Managing Methane Will Protect Climate and Reduce Investor Risk
A warming planet, which we’ve seen these past few decades, is linked to systemic risks to portfolios, operational and financial risks to companies, and existential risks to human health and life on Earth.
What gives? Science tells us that there are gases that contribute to the “greenhouse effect,” which traps heat that would otherwise escape from Earth’s atmosphere and keeps it circulating, creating a warming effect. These greenhouse gases (GHGs) include water vapor, nitrous oxide, carbon dioxide and methane.

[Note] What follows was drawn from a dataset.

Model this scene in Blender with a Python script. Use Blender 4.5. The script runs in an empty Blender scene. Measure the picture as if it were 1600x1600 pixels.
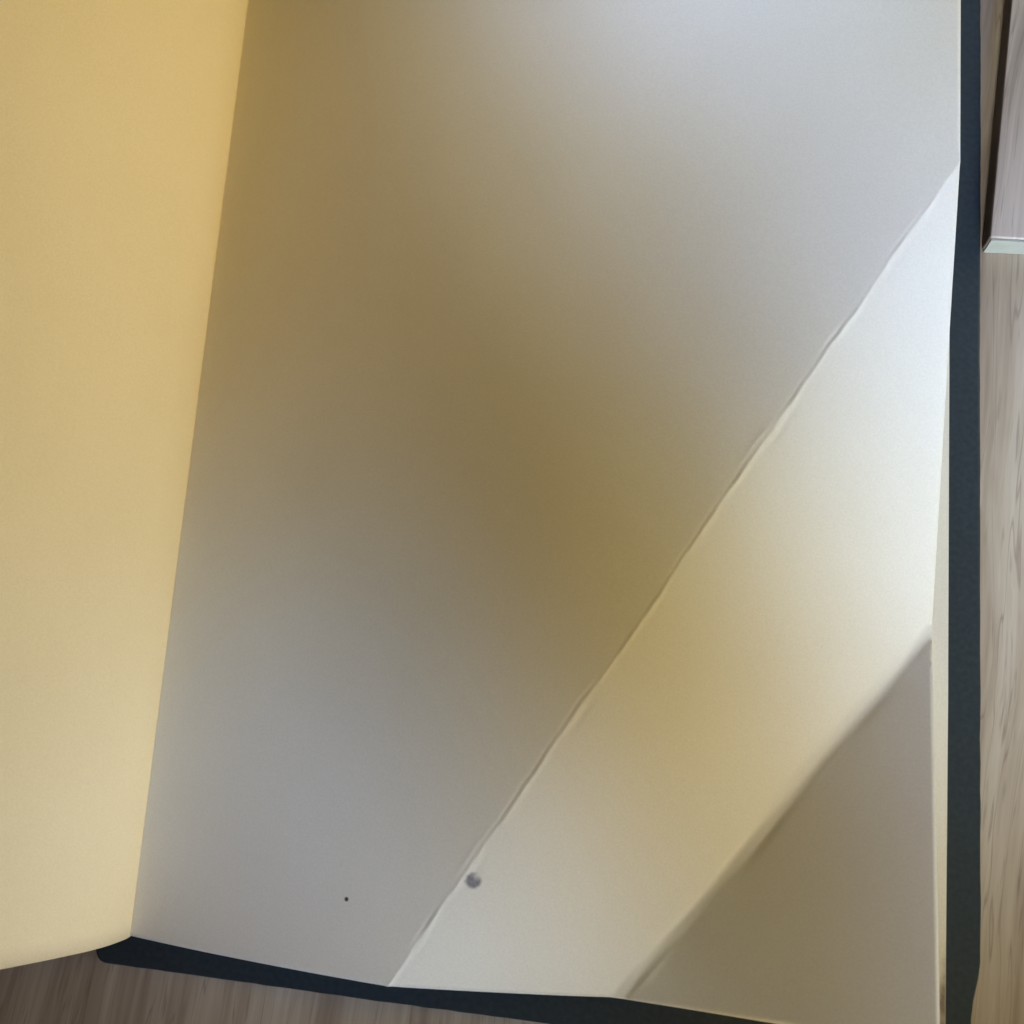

NASA calls GHGs “a blanket around the Earth” – presumably for their ability to smother, not snuggle – and highlights the Intergovernmental Panel on Climate Change’s conclusion that there’s a greater than 95 percent chance that human-produced GHGs “have caused much of the observed increase in Earth’s temperature over the past 50 years.”
Each GHG plays a role in the greenhouse effect, but methane, the primary component of natural gas, has an outsized impact. While methane is present in lower quantities than carbon dioxide in the atmosphere, it packs a bigger punch: it has 86 times the warming potential of carbon dioxide over a period of 20 years.
For investors, methane’s powerful warming potential intensifies concerns are:
First, methane emissions can expose companies to reputational and/or market share risk by reducing the environmental advantages of natural gas over other carbon-intensive fuels such as coal. Some estimate the environmental benefit threshold for methane is a leakage rate of merely 3.2 percent, after which point natural gas may lose its environmental edge.
Second, methane emissions generally represent lost product resulting from imperfect systems that fail to bring natural gas to market: somewhere along the value chain, in extraction, transportation, storage or processing, the product leaves the system. This possibly leads to environmental damage and risks shareholder value. One study estimated that the “sector loses $30 billion globally each year from leaked or vented methane at oil and gas facilities.”
Third, though companies may assert “compliance with existing laws and regulations,” regulatory compliance does not necessarily ensure sufficient management of emissions. Considering current political trends, it seems likelier that regulations will be retracted rather than drafted, weakened rather than enforced. We believe that inattention on the policy level does not indicate an absence of risk on the operational, environmental, or investment levels. Regardless, minimum regulatory compliance will not help investors identify leaders or innovators.
Methane as Risk; Methane as Opportunity
You’ve heard the phrase, ‘canaries in the coal mine?’ It is tied to methane: Before technology existed to warn miners about the presence of dangerous gases such as odorless, colorless methane, canaries were the detectors. The question, “Is methane present?” was answered with: “is the canary still breathing?”
If you want to keep the canaries singing, you may wish to support strong methane management systems by supporting proposals that encourage companies to manage emissions transparently and reduce them ambitiously. That is what companies situated to lead in a lower-carbon future can do, to the benefit of their investors.